Wednesday, January 24, 2007

More on Robert Anton Wilson

A memorial service for Robert Anton Wilson has been announced.

Last May, my newspaper, The Sandusky Register, published my column on Wilson. I tried to take advantage of the still-hot "Da Vinci Code" craze to focus attention on Wilson. Here's the text of the column:


If you're sick of hearing about "The Da Vinci Code," Dan Brown's exciting but factually-challenged thriller, this week won't provide any relief.

The new movie, starring Tom Hanks as a college professor who looks like Harrison Ford and dishy French actress Audrey Tautou as a dishy French detective, opens in theaters Friday.

As nearly everyone knows, Brown's book has a cliffhanger at the end of nearly every chapter and is hard to put aside.
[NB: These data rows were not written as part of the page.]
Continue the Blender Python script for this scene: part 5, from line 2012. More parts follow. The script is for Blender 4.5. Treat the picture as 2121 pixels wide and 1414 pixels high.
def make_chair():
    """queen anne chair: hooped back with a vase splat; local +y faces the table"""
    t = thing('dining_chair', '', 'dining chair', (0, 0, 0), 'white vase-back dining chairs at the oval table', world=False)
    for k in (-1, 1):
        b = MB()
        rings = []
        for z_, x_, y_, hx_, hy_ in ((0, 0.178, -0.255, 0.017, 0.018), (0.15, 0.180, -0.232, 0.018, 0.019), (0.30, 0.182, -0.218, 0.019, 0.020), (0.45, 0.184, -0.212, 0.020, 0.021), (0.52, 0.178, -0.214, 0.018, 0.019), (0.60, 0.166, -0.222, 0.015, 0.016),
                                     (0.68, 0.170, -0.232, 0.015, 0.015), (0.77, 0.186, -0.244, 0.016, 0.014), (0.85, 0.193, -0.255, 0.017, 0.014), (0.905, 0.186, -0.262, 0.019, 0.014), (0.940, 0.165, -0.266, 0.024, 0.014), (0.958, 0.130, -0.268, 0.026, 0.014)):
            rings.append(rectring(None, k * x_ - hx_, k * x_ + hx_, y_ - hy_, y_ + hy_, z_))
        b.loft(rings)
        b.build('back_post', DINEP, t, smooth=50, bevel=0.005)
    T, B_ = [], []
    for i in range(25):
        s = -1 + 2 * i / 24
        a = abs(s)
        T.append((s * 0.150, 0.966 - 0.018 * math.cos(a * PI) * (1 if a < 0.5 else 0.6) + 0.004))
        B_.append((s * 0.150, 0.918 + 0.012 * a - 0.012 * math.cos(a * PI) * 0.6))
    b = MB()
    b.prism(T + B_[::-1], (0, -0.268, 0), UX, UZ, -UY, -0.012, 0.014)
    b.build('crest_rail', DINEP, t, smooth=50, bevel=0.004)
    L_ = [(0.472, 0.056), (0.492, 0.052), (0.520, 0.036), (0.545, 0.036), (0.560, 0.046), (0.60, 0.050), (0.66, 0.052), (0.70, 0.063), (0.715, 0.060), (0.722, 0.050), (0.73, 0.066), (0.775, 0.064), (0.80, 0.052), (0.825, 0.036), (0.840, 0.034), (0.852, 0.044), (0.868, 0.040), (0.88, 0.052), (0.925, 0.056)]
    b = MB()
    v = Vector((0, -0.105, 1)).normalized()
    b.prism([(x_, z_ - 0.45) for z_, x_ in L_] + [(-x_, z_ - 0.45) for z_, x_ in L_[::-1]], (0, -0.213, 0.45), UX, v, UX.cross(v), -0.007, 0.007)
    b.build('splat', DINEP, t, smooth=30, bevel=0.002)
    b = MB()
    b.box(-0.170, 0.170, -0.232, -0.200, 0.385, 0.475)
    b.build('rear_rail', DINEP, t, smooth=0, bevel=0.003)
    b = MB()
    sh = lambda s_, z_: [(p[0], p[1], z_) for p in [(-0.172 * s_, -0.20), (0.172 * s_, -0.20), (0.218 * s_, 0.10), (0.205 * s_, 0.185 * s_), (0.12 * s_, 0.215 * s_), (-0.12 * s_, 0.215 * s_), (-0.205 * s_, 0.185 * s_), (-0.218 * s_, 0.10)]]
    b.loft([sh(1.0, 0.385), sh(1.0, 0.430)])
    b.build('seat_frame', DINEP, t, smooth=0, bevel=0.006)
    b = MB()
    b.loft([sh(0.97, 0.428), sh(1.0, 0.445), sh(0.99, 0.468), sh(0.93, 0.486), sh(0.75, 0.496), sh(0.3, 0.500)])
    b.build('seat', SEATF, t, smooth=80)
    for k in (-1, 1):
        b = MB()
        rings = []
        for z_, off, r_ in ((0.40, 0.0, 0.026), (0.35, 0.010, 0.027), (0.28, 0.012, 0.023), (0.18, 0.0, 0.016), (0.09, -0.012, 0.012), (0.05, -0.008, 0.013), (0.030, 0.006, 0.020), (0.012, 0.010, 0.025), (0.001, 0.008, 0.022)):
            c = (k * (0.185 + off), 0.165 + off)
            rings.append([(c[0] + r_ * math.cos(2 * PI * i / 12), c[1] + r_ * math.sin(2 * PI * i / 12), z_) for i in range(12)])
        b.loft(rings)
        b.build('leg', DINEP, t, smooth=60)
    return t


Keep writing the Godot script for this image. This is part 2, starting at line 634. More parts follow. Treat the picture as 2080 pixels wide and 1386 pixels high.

But although "The Da Vinci Code" works as fiction, it fails as history. Its controversial claim that Jesus married Mary Magdalene and the two had kids is built upon half-truths and outright falsehoods.

It's an old theory -- I first ran across it on Jefferson Airplane's 1972 LP, "Long John Silver" -- and not a particularly convincing one. Entire books have been published detailing Brown's mistakes. It's not true, for example, nobody believed Jesus was divine until the Emperor Constantine suddenly cooked up the theory at the fourth century Council of Nicaea.

Brown's assertion Jesus must have been married because unmarried Jewish men were unheard of in the ancient world also presents an easy target. Paul of Tarsus, a Jew, converted to Christianity and made a big deal out of the fact he was a confirmed bachelor. You've heard of St. Paul.

Churches use "The Da Vinci Code" to deliver their own message. For pastors, the book is heaven-sent: Americans actually want to listen to lectures and read books detailing the history of early Christianity.

I have my own agenda. I'm hoping a little of the "Da Vinci" hype will rub off on "The Illuminatus! Trilogy," three very odd and very interesting novels by Robert Anton Wilson and Robert Shea. Originally published in the mid-1970s as three separate novels, the work now is usually sold as an omnibus volume containing all three titles.

The books helped launch the genre of conspiracy fiction popularized by Brown. The main villains in the books were the Illuminati, a purported secret society also featured in Brown's "Angels and Demons."

In many ways, Brown's very commercial book is an inversion of the "Illuminatus" books, which are too long and too strange to be bestsellers.

The novels are (loosely) about the eternal warfare between liberty-loving rebels and a secret society which seeks to use governments to enslave mankind. The rebels' weapons include self-destructing mynah birds, birds taught to say "Here, kitty, kitty" and then turned loose in the big city to undermine the social order by freaking out witnesses.

And while Brown's characters push the "Code's" main theory rather humorlessly, the Illuminatus novels refuse to take anyone or anything at face value. Ayn Rand's novel, "Atlas Shrugged," becomes "Telemachus Sneezed." The books' hero carries out missions in a yellow submarine.

The books began as a joke during a barroom conversation between the two authors, who at the time were editors at Playboy magazine. The original idea was to write a novel in which every conspiracy theory the authors had ever heard of would be true.

It took several years to find a book company willing to publish the work. The trilogy was never a best seller but has remained in print, attracting a loyal audience of libertarians, nut cases and minor newspaper columnists.

Shea died in 1994, but Wilson, 74, remains a prolific author and radical skeptic who attacks all ideologies, even skepticism.

In a recent interview, Wilson suggested the world would become "more sane" if dogmatic statements were qualified with the word maybe, as in "Maybe God hates gay people," or "There is no God except maybe Allah, and maybe Mohammed is his prophet."

Friday, January 12, 2007

Robert Anton Wilson dies

One of my favorite writers, Robert Anton Wilson, died Thursday. He was the co-author (with Robert Shea) of the "Illuminatus!" trilogy and many other books, most of which developed themes first deployed in "Illuminatus." An obituary is available here.